Sufficient condition for graph isomorphism assuming same degree sequence

Question

We assume graph to be simple undirected. In general, having the same degree sequence is not sufficient for two graphs to be isomorphic. A trivial example is a hexagon which is connected and two separated triangles, which is obviously not connected, yet their degree sequences are the same.

Can we also exhibit counter examples with two non-isomorphic connected graphs having the same degree sequence? What about two such Euler graphs?

Is it known for which extra conditions having the same degree sequence becomes sufficient for isomorphism?

Answer 1

The graph with edges ab, bc, cd, de, and bf, and the graph with edges ab, bc, cd, de, and cf are both connected, have the same degree sequences, and are not isomorphic.

And here's an Eulerian example, a little bit smaller than the one given by bof. Start with an 8-cycle, a-b-c-d-e-f-g-h-a. Now whether you add the edges ac, ce, and ae, or instead add the edges ac, cf, and af, either way you get a connected graph with five vertices of degree 2 and three vertices of degree 4, hence, an Eulerian graph. But they aren't isomorphic, as you can see from the lengths of the various cycles they have.

Answer 2

As you pointed out in your question, the graphs $G=C_6$ and $H=C_3+C_3$ are a trivial example of two nonisomorphic graphs with the same degree sequence. They are the only $2$-regular graphs on $6$ vertices.

Their complements $\overline G$ and $\overline H$ are another example of two nonisomorphic graphs with the same degree sequence, and they are both connected.

$\overline G$ is the skeleton of a triangular prism, and $\overline H=K_{3,3}.$ They are (of course) the only $3$-regular graphs on $6$ vertices. They are nonisomorphic because their complements are nonisomorphic; also, only one of them is planar; also, they have different clique numbers and different chromatic numbers.

If you want an example with Eulerian graphs, consider the graphs $\overline{C_3+C_6}$ and $\overline{C_4+C_5}.$ They are nonisomorphic (because their complements are nonisomorphic), and they are
$6$-regular graphs on $9$ vertices (because their complements are $2$-regular graphs on $9$ vertices), and they are connected (because their complements are disconnected), so they are Eulerian.

Answer 3

There is no meaningful distinction between the two decision problems:

1. Input: Graphs $G$ and $H$.

   Output: TRUE if $G$ and $H$ are isomorphic, and FALSE otherwise.

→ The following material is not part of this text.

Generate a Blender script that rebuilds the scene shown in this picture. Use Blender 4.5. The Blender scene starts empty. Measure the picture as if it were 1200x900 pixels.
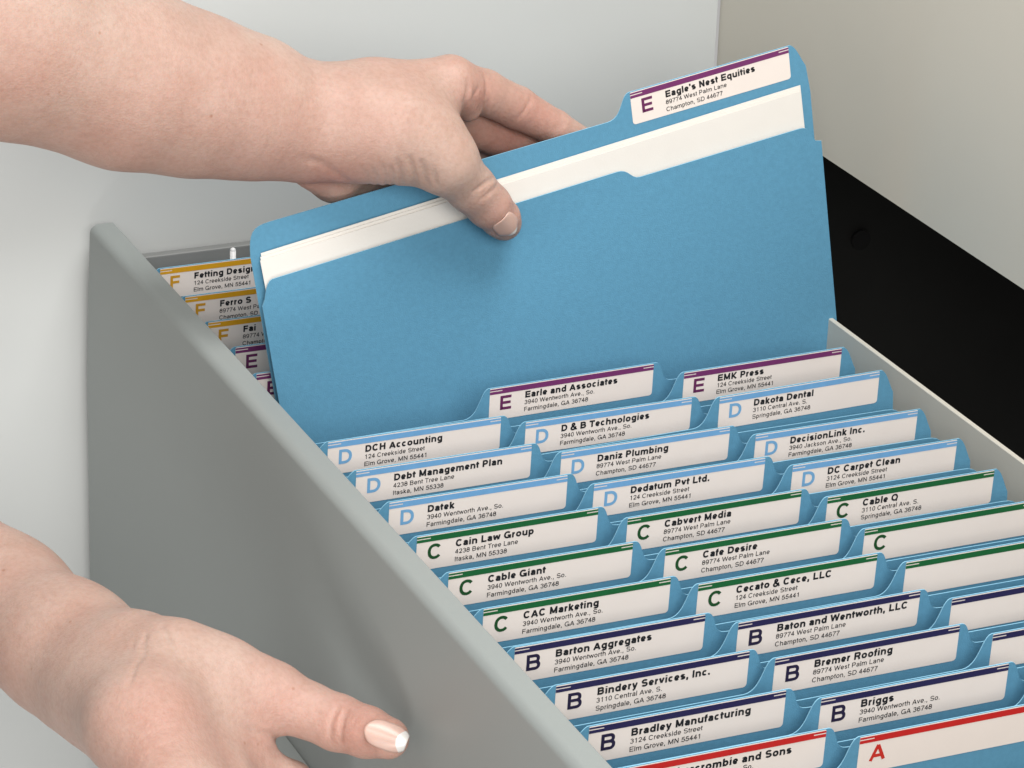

   (This is the Graph Isomorphism Problem.)

2. Input: Graphs $G$ and $H$ with the same degree sequence.

   Output: TRUE if $G$ and $H$ are isomorphic, and FALSE otherwise.

Formally, there is a polynomial-time reduction from the Graph Isomorphism Problem to Problem 2. above, namely:

• Compute the degree sequences of the input graphs $G$ and $H$.
• If the degree sequences are distinct, return FALSE.
• Return the output of the Graph Isomorphism Problem on $G$ and $H$.

(I leave off the tedious details of verifying it's actually a polynomial-time reduction.)

There is no known polynomial time algorithm for solving the Graph Isomorphism Problem. So while there are sufficient conditions for checking if $G$ and $H$ are isomorphic (e.g., compute canonical labels via Nauty), they're not going to be mathematically succinct (although they may be useful in practice).